═══ Given data

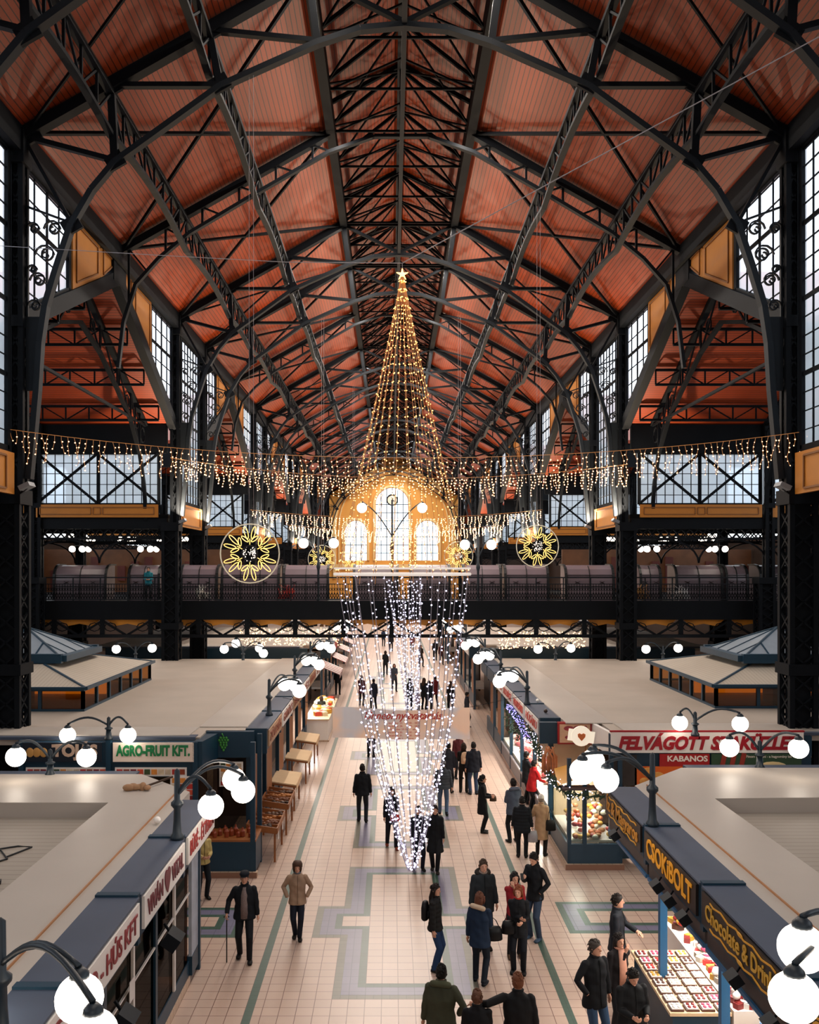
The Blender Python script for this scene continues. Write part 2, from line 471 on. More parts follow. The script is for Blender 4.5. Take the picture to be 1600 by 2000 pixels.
# lattice purlins, one girder per bay
n = 0
for o_, dep in ((7.98, 1.15), (5.31, 1.05)):
    for s in (-1, 1):
        t = empty('lattice_girder', (0, 0, 0), '%s lattice girder running the length of the %s roof slope' % ('lower' if o_ > 6 else 'upper', 'left' if s < 0 else 'right'), 'girder')
        ch, wb = MB(), MB()
        x = CX + s * o_; z1 = zr(o_) - .22
        for y0, y1 in zip(YS[:-1], YS[1:]):
            L = y1 - y0; k = max(3, round(L / 1.12)); pts = []
            for i in range(k + 1):
                u = i / k; z0 = z1 - dep + .35 * math.sin(math.pi * u) * (1 if L > 7 else .5)
                pts.append((x, y0 + L * u, z0))
            ch.path(pts, .2, .11, ref=(1, 0, 0))
            ch.bar((x, y0, z1), (x, y1, z1), .22, .13, ref=(1, 0, 0))
            for i in range(k):
                a, c = pts[i], pts[i + 1]
                wb.bar(a, (x, a[1], z1), .07, .07)
                if i < k / 2: wb.bar((x, a[1], z1), c, .06, .06)
                else: wb.bar(a, (x, c[1], z1), .06, .06)
        ch.build('chord', steel, t); wb.build('lattice', steel, t)

# ================================================================== COLUMNS
def column():
    t = empty('iron_column', (0, 0, 0), '', 'column', 'riveted iron columns along the hall')
    b, l = MB(), MB()
    for (hw, cx, z0, z1) in ((.32, 0, 0, 9.8), (.15, -.19, 9.8, 18.9)):
        for (dx, dy) in ((-1, -1), (1, -1), (1, 1), (-1, 1)):
            b.ab((cx + dx * hw - .07, dy * hw - .07, z0), (cx + dx * hw + .07, dy * hw + .07, z1))
        b.ab((cx - hw * .75, -hw * .75, z0), (cx + hw * .75, hw * .75, z1))
        z = z0 + .55; hl = hw + .01
        while z < z1 - .6:
            for q in ((-1, -1, 1, -1), (1, -1, 1, 1), (1, 1, -1, 1), (-1, 1, -1, -1)):
                l.bar((cx + q[0] * hl, q[1] * hl, z), (cx + q[2] * hl, q[3] * hl, z + .55), .05, .05)
                l.bar((cx + q[2] * hl, q[3] * hl, z), (cx + q[0] * hl, q[1] * hl, z + .55), .05, .05)
            z += .55
    b.ab((-.46, -.46, 0), (.46, .46, .5)); b.ab((-.46, -.3, 18.7), (.1, .3, 19.6)); b.ab((-.42, -.42, 9.5), (.42, .42, 9.9))
    for z in (4.9, 14.3): b.ab((-.44 if z < 9 else -.42, -.44 if z < 9 else -.24, z), (.44 if z < 9 else .04, .44 if z < 9 else .24, z + .3))
    b.build('shaft', steel, t); l.build('lattice', steel, t)
    return t
c0 = column(); first = True
for i, y in enumerate(FR):
    for s in (-1, 1):
        o = c0 if first else copy_tree(c0); first = False
        o.location = (CX + s * 10.7, y, 0); o.rotation_euler = (0, 0, 0 if s > 0 else math.pi)
        o['label'] = 'dark lattice iron column on the %s, %s row from the camera' % ('left' if s < 0 else 'right', ORD[i])
for i, y in enumerate(FR[1:5]):
    for s in (-1, 1):
        o = copy_tree(c0); o.location = (CX + s * 17.2, y, 0); o.scale = (1, 1, .74)
        o['label'] = 'outer lattice iron column in the %s aisle, %s row' % ('left side' if s < 0 else 'right side', ORD[i + 1])

# floodlights on the columns, washing the roof boards
for i, y in enumerate((24.5, 42.4, 48.3, 66.2, 72.1, 90.0, 95.9, 113.8)):
    for s in (-1, 1):
        p = (CX + s * 10.05, y - .55, 9.95)
        t = empty('floodlight', p, 'pale floodlight on the inner side of the %s column on the %s' % (ORD[i + 1], 'left' if s < 0 else 'right'), 'floodlight', 'floodlights on the columns')
        MB().box((0, 0, 0), (.3, .42, .12), ry=s * R(25)).build('housing', mat('grey_housing', '#70757a', .5), t)
        MB().bar((0, 0, -.05), (s * .3, .2, -.2), .05, .05).build('bracket', steel, t)
        if y > 30: area('roof_wash', (p[0], p[1], p[2] + .15), (0, R(180 - s * 28), 0), .3, .4, 800, (1, .78, .55))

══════

Pick out the lines that have the word "from". Copy them all.

The Blender Python script for this scene continues. Write part 2, from line 471 on. More parts follow. The script is for Blender 4.5. Take the picture to be 1600 by 2000 pixels.
        o['label'] = 'dark lattice iron column on the %s, %s row from the camera' % ('left' if s < 0 else 'right', ORD[i])